Exercise –
Count how many lines include "part" and answer with that number only.

***** Supplied information

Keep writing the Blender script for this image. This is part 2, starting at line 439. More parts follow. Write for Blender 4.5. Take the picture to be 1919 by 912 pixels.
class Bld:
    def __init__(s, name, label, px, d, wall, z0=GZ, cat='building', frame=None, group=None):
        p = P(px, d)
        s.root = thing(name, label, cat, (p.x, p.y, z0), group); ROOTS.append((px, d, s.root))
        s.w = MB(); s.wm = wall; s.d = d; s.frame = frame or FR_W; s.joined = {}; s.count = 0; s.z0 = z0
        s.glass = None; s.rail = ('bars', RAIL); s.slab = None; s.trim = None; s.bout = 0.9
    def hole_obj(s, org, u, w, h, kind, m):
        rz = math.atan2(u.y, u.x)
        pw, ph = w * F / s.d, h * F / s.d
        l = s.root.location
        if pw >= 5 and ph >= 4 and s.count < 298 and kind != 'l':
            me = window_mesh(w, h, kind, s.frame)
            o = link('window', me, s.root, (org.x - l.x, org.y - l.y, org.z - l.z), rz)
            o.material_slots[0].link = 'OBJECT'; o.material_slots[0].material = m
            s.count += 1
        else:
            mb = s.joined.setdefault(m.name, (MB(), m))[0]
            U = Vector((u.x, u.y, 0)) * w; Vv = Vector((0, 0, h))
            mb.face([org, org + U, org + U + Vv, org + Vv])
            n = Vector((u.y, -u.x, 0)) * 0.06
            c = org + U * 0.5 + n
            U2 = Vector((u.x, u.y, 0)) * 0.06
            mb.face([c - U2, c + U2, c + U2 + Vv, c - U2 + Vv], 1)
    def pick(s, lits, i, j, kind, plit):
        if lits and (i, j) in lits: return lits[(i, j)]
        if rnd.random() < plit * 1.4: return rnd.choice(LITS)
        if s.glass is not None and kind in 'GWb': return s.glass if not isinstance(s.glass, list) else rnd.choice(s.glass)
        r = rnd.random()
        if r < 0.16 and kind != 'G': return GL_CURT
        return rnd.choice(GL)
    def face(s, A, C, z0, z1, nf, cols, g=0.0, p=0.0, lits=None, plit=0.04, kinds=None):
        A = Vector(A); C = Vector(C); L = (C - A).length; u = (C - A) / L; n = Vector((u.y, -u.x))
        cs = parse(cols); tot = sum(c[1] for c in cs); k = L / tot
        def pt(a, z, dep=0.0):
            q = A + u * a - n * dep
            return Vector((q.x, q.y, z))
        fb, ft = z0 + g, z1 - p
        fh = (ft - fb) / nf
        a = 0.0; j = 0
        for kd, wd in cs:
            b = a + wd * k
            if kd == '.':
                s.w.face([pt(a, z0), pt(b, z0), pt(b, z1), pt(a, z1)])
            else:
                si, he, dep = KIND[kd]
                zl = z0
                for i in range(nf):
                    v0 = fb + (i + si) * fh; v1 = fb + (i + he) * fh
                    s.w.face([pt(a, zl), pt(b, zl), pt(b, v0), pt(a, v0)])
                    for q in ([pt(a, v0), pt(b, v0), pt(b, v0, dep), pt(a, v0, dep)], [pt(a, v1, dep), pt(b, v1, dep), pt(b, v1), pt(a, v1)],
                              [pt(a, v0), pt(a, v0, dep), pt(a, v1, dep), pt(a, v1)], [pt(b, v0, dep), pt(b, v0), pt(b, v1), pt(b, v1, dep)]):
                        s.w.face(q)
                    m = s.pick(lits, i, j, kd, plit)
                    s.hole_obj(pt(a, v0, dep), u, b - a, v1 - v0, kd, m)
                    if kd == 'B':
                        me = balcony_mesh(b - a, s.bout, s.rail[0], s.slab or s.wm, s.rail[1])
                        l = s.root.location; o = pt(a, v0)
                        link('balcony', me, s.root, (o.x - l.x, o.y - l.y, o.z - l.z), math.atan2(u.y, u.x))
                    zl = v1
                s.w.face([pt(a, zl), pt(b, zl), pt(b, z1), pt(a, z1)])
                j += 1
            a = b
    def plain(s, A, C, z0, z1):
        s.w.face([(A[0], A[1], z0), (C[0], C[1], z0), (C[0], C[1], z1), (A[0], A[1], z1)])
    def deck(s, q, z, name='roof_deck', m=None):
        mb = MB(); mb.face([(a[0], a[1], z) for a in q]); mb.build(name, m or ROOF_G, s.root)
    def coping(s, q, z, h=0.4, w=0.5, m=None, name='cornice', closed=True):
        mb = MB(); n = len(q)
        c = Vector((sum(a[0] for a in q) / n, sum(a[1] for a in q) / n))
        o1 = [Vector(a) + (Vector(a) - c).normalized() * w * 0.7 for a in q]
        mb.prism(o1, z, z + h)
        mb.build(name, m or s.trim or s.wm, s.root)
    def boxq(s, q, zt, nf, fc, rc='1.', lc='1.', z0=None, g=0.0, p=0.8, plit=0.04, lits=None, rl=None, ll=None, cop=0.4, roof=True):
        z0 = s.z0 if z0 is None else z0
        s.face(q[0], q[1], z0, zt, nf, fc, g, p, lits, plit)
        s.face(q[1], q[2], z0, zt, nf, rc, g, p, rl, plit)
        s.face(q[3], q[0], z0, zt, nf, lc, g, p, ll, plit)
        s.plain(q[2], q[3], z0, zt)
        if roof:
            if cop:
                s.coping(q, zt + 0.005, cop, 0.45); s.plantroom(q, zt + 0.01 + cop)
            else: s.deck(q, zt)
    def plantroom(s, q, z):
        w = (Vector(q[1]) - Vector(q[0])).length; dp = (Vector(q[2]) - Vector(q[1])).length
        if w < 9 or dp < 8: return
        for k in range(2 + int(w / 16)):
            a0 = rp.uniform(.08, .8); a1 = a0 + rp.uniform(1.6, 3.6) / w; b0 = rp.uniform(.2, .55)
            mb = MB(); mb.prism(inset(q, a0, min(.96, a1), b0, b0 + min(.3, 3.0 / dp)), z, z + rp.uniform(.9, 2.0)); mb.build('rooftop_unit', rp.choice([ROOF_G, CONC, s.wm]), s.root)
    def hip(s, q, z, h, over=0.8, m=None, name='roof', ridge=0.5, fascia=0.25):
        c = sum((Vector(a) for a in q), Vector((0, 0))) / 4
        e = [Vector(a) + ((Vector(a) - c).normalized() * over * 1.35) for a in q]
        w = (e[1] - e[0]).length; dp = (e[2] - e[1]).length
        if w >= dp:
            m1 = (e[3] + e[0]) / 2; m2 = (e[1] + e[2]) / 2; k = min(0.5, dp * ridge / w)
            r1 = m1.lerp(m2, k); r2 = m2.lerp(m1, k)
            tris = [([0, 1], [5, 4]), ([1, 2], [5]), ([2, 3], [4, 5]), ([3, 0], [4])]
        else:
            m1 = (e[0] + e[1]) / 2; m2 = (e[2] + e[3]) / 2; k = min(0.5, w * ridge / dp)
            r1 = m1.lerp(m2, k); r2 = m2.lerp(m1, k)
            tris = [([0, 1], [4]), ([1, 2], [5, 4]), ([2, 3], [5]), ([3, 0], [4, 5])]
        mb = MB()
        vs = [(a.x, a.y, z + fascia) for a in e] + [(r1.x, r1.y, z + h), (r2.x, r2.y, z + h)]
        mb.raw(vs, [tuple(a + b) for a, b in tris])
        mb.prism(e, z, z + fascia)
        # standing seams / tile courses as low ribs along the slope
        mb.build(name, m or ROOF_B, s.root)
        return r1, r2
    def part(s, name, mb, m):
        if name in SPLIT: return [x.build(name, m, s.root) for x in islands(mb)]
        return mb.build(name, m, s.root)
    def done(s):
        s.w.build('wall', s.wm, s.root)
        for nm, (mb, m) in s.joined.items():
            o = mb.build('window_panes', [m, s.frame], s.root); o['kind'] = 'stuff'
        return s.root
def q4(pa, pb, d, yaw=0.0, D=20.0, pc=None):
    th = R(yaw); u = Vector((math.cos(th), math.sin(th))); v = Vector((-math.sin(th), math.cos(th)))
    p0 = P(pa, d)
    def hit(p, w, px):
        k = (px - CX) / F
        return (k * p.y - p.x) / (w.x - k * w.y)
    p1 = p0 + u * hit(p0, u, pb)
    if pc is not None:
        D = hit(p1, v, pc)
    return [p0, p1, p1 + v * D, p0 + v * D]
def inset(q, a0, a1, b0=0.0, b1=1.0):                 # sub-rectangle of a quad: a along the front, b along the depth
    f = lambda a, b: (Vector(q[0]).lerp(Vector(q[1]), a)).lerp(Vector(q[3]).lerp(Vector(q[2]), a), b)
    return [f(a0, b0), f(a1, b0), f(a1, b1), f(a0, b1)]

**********

Expected answer –
2